A 42-year-old man has been charged with breaking into the home of Speaker Nancy Pelosi on Friday and, in her absence, attacking her 82-year-old husband, Paul Pelosi, fracturing his skull and causing other injuries. The suspect pleaded not guilty to attempted murder and a host of other state charges. read more

Campaigning at a rally for Democratic candidates in Nevada, the former president said he had spoken to Paul Pelosi recently and “he’s going to be OK.”

But Obama expressed grave concern about “this erosion of just basic civility and democratic norms,” in a country where supporters of Republican former President Donald Trump violently attacked the U.S. Capitol in an attempt to overturn the 2020 election results.

“This increasing habit of demonizing political opponents creates a dangerous climate,” Obama said, faulting elected officials who fail to reject the violence, make light of it, or inflame the situation with heated rhetoric.

“If that’s the environment that we create, more people are going to get hurt.”

Obama was in Las Vegas to lend his star power to candidates who are in extremely close races for U.S. Senate and governor ahead of the Nov. 8 election.

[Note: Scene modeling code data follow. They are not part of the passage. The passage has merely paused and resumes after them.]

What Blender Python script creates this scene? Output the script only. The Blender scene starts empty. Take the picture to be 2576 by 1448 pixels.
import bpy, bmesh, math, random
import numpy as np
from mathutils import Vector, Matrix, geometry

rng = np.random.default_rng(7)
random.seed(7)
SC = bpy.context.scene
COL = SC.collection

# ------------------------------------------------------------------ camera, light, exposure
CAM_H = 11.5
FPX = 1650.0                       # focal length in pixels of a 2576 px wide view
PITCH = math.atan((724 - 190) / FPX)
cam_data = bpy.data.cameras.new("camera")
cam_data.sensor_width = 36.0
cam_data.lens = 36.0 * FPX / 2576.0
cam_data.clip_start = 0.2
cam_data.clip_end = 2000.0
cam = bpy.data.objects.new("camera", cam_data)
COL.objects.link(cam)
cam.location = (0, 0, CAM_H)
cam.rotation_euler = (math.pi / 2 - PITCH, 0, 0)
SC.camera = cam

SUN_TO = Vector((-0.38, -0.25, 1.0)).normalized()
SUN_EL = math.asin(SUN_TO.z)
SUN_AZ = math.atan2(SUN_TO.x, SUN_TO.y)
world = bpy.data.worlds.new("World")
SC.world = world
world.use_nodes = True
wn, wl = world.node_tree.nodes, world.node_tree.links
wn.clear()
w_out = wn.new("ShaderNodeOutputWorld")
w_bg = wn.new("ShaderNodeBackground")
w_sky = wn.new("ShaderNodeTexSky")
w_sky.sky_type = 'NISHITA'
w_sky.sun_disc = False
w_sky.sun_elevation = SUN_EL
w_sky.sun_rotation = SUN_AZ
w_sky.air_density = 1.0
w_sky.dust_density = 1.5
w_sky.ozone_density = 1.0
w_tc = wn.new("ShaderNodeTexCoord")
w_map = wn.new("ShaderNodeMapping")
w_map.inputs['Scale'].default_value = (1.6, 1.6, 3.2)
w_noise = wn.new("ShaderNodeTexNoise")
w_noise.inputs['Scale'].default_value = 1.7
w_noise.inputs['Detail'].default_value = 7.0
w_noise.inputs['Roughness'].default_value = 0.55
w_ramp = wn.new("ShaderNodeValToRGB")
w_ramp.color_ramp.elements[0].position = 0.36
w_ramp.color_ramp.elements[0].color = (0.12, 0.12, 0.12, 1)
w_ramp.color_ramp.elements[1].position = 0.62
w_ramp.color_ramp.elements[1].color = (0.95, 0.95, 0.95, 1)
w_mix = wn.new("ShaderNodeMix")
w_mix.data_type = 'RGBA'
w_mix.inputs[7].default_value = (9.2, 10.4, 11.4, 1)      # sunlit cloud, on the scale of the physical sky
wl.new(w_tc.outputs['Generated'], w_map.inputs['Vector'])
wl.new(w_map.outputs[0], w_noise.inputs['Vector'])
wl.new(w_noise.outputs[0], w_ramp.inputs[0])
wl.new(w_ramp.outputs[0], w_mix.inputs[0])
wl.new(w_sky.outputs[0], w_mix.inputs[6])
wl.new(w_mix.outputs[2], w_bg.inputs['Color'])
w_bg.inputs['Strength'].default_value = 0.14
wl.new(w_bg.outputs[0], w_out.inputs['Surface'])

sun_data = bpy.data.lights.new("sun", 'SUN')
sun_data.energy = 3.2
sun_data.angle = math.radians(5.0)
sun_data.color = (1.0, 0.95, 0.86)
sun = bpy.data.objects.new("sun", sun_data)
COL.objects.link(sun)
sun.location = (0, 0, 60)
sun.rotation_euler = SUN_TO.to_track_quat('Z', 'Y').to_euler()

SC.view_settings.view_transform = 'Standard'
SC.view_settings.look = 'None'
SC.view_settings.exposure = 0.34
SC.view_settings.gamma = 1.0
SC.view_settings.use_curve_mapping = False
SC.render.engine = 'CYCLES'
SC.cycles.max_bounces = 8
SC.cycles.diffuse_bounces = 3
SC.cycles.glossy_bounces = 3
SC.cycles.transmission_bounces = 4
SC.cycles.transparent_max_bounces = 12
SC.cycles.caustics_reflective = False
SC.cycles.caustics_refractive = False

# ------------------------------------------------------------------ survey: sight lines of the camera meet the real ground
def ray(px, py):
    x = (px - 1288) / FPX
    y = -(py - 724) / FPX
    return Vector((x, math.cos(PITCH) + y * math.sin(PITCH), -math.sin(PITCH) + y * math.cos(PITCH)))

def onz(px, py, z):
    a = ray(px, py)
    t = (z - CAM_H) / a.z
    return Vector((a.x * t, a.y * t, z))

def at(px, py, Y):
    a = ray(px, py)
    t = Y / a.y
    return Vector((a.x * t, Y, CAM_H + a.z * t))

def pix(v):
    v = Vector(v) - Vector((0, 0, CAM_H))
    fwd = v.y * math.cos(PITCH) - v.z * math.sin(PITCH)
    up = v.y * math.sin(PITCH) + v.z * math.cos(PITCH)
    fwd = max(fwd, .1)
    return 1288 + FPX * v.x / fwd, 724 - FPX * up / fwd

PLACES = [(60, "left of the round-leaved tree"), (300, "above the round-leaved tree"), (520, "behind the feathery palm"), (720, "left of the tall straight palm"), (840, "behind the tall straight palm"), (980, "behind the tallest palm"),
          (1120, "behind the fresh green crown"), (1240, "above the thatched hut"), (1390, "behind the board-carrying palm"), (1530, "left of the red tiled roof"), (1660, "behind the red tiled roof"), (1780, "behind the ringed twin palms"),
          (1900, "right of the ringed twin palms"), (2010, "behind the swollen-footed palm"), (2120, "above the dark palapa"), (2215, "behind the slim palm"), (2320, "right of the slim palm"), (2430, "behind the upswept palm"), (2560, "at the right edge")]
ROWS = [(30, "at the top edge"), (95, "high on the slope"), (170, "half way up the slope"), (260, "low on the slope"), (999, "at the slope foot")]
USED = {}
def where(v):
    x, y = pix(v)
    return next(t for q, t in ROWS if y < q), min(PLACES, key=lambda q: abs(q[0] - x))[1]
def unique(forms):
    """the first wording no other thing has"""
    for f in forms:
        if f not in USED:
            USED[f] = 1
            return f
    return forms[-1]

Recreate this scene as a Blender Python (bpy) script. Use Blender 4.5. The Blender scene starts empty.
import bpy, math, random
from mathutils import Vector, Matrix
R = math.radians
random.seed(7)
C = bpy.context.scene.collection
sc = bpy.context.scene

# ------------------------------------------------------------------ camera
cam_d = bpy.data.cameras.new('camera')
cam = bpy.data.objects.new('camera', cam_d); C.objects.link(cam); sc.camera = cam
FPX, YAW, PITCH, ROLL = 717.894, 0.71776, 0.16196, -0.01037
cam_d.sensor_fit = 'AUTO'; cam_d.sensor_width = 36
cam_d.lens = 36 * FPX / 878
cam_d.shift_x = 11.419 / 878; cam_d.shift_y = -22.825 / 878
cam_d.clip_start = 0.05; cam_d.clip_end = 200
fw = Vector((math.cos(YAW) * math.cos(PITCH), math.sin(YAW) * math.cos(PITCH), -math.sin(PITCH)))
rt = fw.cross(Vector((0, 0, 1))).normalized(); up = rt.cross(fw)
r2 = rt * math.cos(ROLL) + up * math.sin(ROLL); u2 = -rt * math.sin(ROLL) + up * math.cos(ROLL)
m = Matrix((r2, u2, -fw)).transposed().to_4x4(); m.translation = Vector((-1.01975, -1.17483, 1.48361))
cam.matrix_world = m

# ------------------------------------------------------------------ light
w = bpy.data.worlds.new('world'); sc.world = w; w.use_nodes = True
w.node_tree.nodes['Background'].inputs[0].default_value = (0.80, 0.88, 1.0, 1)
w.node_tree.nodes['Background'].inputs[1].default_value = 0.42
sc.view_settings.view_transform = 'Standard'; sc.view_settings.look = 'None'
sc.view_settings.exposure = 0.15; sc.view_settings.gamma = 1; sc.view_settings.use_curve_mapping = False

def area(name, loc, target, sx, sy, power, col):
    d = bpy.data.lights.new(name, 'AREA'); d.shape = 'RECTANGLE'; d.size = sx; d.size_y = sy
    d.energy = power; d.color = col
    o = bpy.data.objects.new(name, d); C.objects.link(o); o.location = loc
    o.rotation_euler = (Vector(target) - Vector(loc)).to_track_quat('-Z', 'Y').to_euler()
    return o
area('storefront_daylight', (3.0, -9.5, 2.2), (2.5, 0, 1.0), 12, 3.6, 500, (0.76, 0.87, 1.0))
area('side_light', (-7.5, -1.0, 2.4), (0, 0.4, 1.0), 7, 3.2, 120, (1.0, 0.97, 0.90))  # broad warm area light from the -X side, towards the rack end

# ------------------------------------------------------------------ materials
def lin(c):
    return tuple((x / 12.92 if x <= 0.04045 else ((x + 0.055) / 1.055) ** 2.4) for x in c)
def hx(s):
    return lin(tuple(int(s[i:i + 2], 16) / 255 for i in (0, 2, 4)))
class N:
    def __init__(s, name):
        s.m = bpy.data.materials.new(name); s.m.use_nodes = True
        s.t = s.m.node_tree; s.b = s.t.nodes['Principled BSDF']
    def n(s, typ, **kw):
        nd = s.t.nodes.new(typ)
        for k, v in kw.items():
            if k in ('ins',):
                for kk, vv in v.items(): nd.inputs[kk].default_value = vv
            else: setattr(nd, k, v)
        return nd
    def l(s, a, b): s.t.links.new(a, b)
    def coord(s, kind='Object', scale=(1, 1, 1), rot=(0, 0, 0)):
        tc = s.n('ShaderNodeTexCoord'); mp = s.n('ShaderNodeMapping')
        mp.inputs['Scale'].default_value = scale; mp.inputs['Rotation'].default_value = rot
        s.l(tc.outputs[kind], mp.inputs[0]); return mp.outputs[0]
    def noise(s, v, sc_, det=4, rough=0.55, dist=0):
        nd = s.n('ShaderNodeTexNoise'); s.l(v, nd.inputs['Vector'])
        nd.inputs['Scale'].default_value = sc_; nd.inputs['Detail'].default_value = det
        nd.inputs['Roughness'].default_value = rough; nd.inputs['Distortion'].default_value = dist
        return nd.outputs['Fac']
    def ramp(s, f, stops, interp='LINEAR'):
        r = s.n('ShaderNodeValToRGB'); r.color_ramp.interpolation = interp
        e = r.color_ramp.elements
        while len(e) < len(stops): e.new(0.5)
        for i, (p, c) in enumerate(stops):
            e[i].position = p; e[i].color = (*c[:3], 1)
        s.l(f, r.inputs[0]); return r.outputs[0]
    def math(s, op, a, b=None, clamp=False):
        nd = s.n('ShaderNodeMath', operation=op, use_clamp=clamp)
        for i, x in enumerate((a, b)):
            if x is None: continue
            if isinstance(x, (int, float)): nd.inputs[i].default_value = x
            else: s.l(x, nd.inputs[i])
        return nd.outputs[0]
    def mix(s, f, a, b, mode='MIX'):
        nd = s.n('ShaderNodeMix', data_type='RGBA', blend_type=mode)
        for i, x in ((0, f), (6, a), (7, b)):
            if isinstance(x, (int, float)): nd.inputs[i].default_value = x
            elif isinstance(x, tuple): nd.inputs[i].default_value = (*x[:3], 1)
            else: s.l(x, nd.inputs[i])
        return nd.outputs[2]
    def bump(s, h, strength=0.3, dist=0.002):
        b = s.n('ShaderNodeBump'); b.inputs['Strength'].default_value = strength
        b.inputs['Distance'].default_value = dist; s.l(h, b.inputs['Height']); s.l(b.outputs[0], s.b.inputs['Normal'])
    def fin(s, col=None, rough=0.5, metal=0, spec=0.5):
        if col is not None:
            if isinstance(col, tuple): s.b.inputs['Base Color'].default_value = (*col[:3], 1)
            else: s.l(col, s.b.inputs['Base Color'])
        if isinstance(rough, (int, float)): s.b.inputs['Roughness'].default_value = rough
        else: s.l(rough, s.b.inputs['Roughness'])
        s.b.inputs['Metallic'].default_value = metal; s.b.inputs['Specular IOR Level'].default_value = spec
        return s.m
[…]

He also backed candidates further down the ballot in races for the U.S. Congress, state attorney general and secretary of state.

The two-term president, who left office in 2017, remains the Democratic Party’s most popular figure and has already made campaign stops in Wisconsin, Michigan and Georgia.

The Obama tour will continue on Wednesday in Arizona and Saturday in Pennsylvania, two more states with tight races for governor and senator.

In Nevada, incumbent Democratic U.S. Senator Catherine Cortez Masto is facing a fierce challenge from Republican Adam Laxalt, a former attorney general who supported Trump’s false claims that the 2020 presidential election was stolen by fraud.

The Nevada race could determine which party controls the Senate, which is split 50-50 and in Democratic hands only because Vice Present Kamala Harris can break any ties.

In the race for governor, Democratic incumbent Steve Sisolak is locked in a close race with Republican challenger Joe Lombardo, the Clark County sheriff.